Scientists from the University of Chicago's Oriental Institute found a protective city wall under a huge mound in northeastern Syria known as Tell Hamoukar. The wall and other evidence indicated a complex government dating back at least 6,000 years.
The discovery at Hamoukar, dating from the same period, suggests that ideas behind cities may have predated the Sumerians, according to McGuire Gibson of the Oriental Institute.

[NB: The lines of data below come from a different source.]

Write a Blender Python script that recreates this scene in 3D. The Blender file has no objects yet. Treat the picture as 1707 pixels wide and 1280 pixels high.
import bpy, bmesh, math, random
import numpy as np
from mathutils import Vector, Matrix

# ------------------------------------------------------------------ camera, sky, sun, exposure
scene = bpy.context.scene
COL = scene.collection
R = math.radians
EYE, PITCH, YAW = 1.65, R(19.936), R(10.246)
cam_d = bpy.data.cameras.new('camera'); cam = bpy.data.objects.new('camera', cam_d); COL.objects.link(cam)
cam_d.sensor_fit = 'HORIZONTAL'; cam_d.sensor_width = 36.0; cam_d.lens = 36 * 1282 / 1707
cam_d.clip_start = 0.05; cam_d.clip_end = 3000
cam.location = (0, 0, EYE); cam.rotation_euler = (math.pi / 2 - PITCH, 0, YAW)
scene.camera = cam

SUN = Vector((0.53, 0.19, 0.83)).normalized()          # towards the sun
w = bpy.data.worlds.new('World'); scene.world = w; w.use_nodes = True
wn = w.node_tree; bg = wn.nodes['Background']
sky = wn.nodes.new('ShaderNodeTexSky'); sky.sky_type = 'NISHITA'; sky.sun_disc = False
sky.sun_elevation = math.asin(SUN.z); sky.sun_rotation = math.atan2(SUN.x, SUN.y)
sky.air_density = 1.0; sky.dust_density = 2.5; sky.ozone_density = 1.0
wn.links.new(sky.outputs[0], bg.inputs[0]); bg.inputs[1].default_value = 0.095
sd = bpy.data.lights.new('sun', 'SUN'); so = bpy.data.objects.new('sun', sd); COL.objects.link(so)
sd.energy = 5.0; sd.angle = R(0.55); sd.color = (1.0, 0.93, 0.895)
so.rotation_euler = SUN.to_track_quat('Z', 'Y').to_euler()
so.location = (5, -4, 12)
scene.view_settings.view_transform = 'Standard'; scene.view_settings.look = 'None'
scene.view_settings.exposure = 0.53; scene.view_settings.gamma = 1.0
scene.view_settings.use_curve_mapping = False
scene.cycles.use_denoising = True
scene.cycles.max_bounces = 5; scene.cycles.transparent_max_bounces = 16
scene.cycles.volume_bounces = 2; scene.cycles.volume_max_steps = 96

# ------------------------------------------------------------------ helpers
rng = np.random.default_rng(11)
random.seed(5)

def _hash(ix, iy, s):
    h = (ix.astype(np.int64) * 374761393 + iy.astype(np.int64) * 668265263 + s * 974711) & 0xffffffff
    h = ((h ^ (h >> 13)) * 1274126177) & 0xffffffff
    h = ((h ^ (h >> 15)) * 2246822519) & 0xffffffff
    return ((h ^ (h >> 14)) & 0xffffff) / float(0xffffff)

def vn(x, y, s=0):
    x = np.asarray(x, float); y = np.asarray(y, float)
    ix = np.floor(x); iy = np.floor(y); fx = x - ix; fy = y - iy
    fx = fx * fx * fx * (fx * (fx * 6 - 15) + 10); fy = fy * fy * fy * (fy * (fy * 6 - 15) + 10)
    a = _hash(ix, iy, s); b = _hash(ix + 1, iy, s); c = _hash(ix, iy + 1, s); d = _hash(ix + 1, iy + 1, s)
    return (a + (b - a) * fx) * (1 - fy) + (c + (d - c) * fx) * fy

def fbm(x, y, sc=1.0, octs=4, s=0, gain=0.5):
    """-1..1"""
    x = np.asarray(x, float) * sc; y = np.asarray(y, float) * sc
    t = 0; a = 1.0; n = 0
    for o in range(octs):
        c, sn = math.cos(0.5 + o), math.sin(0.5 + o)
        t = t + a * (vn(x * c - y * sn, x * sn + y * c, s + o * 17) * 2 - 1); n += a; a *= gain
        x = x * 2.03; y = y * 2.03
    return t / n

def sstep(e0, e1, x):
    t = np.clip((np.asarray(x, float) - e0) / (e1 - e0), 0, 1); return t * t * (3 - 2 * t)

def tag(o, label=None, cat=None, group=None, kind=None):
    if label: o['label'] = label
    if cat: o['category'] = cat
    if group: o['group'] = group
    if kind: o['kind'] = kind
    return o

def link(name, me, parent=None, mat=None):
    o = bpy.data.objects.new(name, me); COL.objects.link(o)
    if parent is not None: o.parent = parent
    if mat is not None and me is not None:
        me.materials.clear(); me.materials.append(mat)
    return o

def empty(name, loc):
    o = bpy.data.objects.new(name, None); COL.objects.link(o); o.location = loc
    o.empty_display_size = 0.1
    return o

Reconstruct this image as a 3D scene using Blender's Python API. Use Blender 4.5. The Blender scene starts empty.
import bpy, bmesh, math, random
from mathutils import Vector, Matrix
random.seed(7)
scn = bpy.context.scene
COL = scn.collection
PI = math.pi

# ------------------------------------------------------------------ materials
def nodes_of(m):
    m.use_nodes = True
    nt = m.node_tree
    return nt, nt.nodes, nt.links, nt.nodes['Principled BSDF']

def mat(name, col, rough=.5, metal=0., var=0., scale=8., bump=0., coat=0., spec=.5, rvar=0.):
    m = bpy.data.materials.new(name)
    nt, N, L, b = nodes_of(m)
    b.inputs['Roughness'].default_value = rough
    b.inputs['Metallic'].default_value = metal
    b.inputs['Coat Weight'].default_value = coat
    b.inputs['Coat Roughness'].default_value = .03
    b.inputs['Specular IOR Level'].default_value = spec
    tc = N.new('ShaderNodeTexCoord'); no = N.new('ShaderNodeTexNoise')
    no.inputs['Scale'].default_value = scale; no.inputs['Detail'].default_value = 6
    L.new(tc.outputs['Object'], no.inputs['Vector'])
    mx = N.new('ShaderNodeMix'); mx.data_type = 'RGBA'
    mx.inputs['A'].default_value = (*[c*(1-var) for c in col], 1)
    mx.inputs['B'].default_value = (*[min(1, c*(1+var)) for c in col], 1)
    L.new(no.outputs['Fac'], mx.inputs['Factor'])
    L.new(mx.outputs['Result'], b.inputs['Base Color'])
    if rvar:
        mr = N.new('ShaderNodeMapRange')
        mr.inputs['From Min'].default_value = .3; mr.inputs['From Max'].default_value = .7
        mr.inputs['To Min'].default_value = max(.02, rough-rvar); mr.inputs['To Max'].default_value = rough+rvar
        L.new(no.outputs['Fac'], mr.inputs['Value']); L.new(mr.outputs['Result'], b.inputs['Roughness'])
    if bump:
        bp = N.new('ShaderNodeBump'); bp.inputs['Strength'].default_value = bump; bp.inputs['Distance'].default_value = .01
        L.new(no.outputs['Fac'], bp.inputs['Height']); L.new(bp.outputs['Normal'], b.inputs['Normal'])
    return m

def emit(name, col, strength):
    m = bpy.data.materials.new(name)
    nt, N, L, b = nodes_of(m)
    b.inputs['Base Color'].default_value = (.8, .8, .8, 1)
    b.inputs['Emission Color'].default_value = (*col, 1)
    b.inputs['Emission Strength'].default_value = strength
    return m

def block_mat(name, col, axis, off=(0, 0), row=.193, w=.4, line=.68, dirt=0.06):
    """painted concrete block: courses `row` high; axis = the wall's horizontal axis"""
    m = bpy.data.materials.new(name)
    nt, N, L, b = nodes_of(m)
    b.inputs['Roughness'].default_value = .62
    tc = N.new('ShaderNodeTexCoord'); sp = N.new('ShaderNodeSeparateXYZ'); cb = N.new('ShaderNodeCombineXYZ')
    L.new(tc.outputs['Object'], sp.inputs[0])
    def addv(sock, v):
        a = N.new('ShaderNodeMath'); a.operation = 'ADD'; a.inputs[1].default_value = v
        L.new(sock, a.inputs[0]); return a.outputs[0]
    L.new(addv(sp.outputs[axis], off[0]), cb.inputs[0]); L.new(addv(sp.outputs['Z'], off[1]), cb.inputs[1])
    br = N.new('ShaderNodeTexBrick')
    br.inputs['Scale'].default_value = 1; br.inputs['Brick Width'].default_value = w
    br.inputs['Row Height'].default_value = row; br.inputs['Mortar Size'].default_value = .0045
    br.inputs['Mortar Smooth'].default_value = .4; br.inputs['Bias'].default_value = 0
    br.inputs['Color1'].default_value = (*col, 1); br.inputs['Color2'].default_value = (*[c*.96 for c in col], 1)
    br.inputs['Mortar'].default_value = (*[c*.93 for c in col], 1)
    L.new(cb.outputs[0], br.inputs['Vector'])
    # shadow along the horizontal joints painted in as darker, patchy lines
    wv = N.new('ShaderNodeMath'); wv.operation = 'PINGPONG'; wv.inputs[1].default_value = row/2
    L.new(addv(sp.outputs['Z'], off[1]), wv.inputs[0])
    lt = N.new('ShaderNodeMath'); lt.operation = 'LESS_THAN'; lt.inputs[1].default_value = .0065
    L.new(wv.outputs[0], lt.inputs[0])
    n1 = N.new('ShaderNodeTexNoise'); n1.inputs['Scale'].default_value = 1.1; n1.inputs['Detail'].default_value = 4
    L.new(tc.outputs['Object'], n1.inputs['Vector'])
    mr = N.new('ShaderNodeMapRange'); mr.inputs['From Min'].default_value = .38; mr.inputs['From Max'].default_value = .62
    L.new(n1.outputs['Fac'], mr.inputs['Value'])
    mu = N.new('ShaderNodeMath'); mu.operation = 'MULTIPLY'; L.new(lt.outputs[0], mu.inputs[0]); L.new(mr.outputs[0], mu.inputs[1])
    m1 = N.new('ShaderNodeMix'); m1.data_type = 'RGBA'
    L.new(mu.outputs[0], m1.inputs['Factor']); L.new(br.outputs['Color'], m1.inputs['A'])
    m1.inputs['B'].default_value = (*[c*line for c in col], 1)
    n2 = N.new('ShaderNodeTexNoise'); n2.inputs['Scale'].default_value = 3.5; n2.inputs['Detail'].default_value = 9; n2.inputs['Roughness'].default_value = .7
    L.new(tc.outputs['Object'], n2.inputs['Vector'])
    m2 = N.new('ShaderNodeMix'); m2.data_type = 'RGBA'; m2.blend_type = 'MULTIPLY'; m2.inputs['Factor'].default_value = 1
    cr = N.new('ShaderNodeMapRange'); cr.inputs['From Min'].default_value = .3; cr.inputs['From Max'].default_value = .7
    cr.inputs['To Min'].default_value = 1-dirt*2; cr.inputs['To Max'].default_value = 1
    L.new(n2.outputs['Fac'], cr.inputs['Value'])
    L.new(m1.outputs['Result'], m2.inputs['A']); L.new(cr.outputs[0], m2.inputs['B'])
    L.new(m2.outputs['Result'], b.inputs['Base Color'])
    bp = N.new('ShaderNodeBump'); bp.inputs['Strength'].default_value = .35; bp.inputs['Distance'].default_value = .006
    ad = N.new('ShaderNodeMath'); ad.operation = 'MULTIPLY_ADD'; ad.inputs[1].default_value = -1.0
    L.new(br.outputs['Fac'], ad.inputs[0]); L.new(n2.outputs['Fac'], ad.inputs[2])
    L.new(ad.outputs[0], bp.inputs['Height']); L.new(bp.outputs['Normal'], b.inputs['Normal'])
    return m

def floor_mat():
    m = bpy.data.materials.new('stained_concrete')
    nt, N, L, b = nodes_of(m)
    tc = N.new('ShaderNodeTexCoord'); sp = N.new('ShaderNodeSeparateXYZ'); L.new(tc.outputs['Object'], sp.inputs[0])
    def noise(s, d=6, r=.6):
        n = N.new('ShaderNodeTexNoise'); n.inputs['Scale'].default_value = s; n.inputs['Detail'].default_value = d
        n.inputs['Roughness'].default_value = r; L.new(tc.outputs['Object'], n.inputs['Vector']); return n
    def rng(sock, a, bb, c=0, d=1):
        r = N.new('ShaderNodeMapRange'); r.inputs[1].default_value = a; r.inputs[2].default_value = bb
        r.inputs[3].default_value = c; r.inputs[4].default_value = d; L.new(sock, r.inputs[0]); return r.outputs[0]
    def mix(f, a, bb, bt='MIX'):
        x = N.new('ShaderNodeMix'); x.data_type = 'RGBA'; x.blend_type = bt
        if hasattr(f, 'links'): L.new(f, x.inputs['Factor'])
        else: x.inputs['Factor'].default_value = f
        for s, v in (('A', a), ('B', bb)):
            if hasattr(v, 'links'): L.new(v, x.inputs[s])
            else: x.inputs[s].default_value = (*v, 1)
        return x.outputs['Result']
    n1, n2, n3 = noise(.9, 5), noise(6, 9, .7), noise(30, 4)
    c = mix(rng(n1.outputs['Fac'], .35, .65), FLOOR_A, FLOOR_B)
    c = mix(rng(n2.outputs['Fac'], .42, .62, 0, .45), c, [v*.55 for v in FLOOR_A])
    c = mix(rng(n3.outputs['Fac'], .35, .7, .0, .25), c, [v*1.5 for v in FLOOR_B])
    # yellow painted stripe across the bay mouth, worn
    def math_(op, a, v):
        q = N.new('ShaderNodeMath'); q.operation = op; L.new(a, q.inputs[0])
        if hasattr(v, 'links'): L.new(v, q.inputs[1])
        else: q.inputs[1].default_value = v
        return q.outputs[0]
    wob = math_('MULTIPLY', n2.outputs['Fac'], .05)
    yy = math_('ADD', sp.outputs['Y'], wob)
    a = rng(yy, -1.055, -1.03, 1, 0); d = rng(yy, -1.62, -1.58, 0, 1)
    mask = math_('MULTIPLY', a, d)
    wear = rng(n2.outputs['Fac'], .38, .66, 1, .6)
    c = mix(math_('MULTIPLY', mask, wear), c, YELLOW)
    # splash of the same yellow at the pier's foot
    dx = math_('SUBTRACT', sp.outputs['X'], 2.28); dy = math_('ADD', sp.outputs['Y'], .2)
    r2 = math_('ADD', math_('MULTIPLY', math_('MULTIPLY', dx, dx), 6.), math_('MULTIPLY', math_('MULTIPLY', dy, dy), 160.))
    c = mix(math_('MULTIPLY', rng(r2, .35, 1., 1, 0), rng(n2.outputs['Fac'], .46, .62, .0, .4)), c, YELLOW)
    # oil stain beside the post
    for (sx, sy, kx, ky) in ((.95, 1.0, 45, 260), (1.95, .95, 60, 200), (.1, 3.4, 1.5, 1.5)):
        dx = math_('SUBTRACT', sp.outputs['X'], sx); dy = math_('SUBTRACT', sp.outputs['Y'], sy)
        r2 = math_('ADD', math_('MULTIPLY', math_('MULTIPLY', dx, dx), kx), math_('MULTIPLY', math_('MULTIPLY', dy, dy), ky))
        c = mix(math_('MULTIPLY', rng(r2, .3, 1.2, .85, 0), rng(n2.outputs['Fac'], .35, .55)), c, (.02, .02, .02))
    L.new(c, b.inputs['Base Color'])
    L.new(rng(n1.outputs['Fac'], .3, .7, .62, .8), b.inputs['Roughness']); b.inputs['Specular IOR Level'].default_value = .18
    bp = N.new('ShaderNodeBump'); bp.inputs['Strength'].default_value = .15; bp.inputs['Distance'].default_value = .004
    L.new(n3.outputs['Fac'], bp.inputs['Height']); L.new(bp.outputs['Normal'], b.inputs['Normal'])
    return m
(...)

"We need to reconsider our ideas about the beginnings of civilization, pushing the time further back," said Gibson, who plans to present the findings this week in Copenhagen, Denmark, at the International Conference on the Archaeology of the Ancient Middle East.
University of Chicago |
Project director McGuire Gibson |
Until the discovery last year, the only cities uncovered by archaeologists dating back to 4000 B.C. were in Sumeria, between the Tigris and the Euphrates rivers in an area that is now Iraq.
Gil Stein, a Northwestern University archaeologist who specializes in the same region and time period, said in Tuesday's editions of the Chicago Tribune he thinks the find is significant.
"Traditionally, scholars had viewed southern Mesopotamia as the area where urbanized states first developed, before spreading to less advanced areas," he said.
This summer, the archaeologists will continue to dig in the hopes of finding portions or royal palaces and temples structures that would confirm that the site is that of a previously unknown early civilization.